Leave out the pictures, and write out exactly the lines from the beginning of the material to the line holding "return (800 +", that line included, and nothing else.
** BEGIN **
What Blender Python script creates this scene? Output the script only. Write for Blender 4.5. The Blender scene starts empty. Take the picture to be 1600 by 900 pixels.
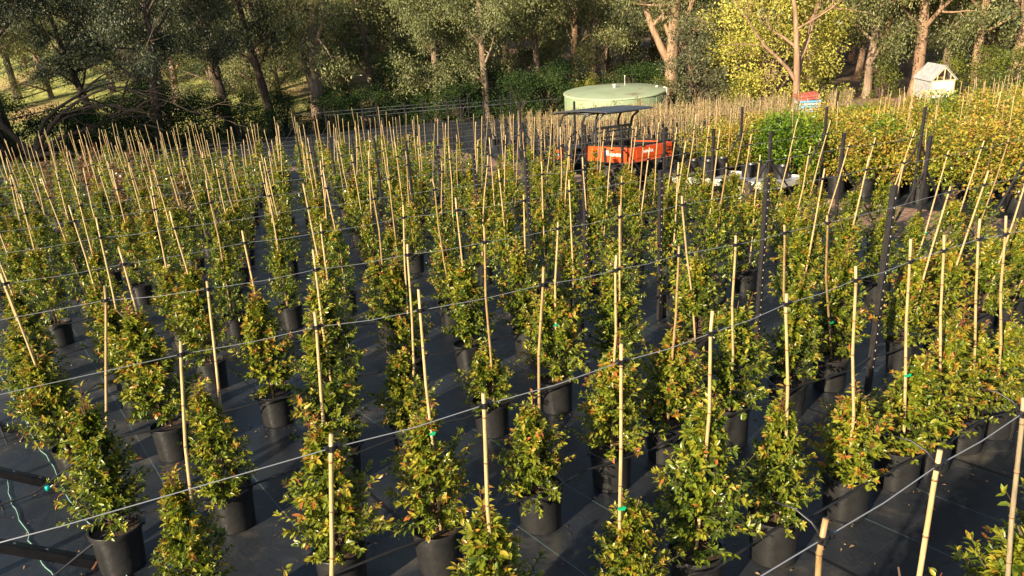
import bpy, bmesh, math, random
import numpy as np
from mathutils import Vector, Matrix
R_ = math.radians
scene = bpy.context.scene
COL = scene.collection

# ------------------------------------------------------------------ camera
SY = -0.1212                     # the nursery falls away gently from the camera
cam_data = bpy.data.cameras.new('camera'); cam = bpy.data.objects.new('camera', cam_data); COL.objects.link(cam)
pch, rol = R_(22.5), R_(3.9)
F = Vector((0, math.cos(pch), -math.sin(pch))); X0 = Vector((1, 0, 0)); U0 = X0.cross(F)
RX = X0 * math.cos(rol) - U0 * math.sin(rol); UP = X0 * math.sin(rol) + U0 * math.cos(rol)
CAM = Vector((0, 0, 3.1))
M3 = Matrix((RX, UP, -F)).transposed()
cam.matrix_world = Matrix.Translation(CAM) @ M3.to_4x4()
cam_data.sensor_width = 36; cam_data.lens = 27; cam_data.clip_end = 2000; cam_data.clip_start = 0.05
scene.camera = cam
def proj(x, y, z):
    v = Vector((x, y, z)) - CAM; d = v.dot(F)
    if d < 0.1: return (-9e9, -9e9, d)
    return (800 + 1200 * v.dot(RX) / d, 450 - 1200 * v.dot(UP) / d, d)

# ------------------------------------------------------------------ light
SUN_AZ, SUN_EL = R_(50), R_(23)          # shadows run towards +x +y
w = bpy.data.worlds.new('World'); scene.world = w; w.use_nodes = True
nt = w.node_tree; bg = nt.nodes['Background']
sky = nt.nodes.new('ShaderNodeTexSky'); sky.sky_type = 'NISHITA'; sky.sun_disc = False
sky.sun_elevation = SUN_EL
sd = Vector((-math.cos(SUN_AZ) * math.cos(SUN_EL), -math.sin(SUN_AZ) * math.cos(SUN_EL), math.sin(SUN_EL)))
sky.sun_rotation = math.atan2(sd.x, sd.y)
nt.links.new(sky.outputs[0], bg.inputs[0]); bg.inputs[1].default_value = 0.078
sl = bpy.data.lights.new('sun', 'SUN'); sl.energy = 5.0; sl.angle = R_(0.6); sl.color = (1.0, 0.85, 0.62)
so = bpy.data.objects.new('sun', sl); COL.objects.link(so)
so.rotation_euler = sd.to_track_quat('Z', 'Y').to_euler(); so.location = (0, 0, 40)
scene.view_settings.view_transform = 'Standard'; scene.view_settings.look = 'None'
scene.view_settings.gamma = 1; scene.view_settings.use_curve_mapping = False
scene.view_settings.exposure = 1.25
scene.render.engine = 'CYCLES'
scene.cycles.max_bounces = 5; scene.cycles.diffuse_bounces = 2; scene.cycles.glossy_bounces = 2
scene.cycles.transmission_bounces = 3; scene.cycles.transparent_max_bounces = 6

# ------------------------------------------------------------------ materials
def mat(name, col, rough=0.6, metal=0.0, spec=0.5):
    m = bpy.data.materials.new(name); m.use_nodes = True
    b = m.node_tree.nodes['Principled BSDF']
    b.inputs['Base Color'].default_value = (*col, 1); b.inputs['Roughness'].default_value = rough
    b.inputs['Metallic'].default_value = metal; b.inputs['Specular IOR Level'].default_value = spec
    return m
def N(m, t): return m.node_tree.nodes.new(t)
def L(m, a, b): m.node_tree.links.new(a, b)
def ramp(m, stops, fac):
    r = N(m, 'ShaderNodeValToRGB'); e = r.color_ramp.elements
    while len(e) < len(stops): e.new(0.5)
    for i, (p, c) in enumerate(stops):
        e[i].position = p; e[i].color = (*c, 1)
    L(m, fac, r.inputs[0]); return r.outputs[0]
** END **
*OUTPUT*
What Blender Python script creates this scene? Output the script only. Write for Blender 4.5. The Blender scene starts empty. Take the picture to be 1600 by 900 pixels.
import bpy, bmesh, math, random
import numpy as np
from mathutils import Vector, Matrix
R_ = math.radians
scene = bpy.context.scene
COL = scene.collection

# ------------------------------------------------------------------ camera
SY = -0.1212                     # the nursery falls away gently from the camera
cam_data = bpy.data.cameras.new('camera'); cam = bpy.data.objects.new('camera', cam_data); COL.objects.link(cam)
pch, rol = R_(22.5), R_(3.9)
F = Vector((0, math.cos(pch), -math.sin(pch))); X0 = Vector((1, 0, 0)); U0 = X0.cross(F)
RX = X0 * math.cos(rol) - U0 * math.sin(rol); UP = X0 * math.sin(rol) + U0 * math.cos(rol)
CAM = Vector((0, 0, 3.1))
M3 = Matrix((RX, UP, -F)).transposed()
cam.matrix_world = Matrix.Translation(CAM) @ M3.to_4x4()
cam_data.sensor_width = 36; cam_data.lens = 27; cam_data.clip_end = 2000; cam_data.clip_start = 0.05
scene.camera = cam
def proj(x, y, z):
    v = Vector((x, y, z)) - CAM; d = v.dot(F)
    if d < 0.1: return (-9e9, -9e9, d)
    return (800 + 1200 * v.dot(RX) / d, 450 - 1200 * v.dot(UP) / d, d)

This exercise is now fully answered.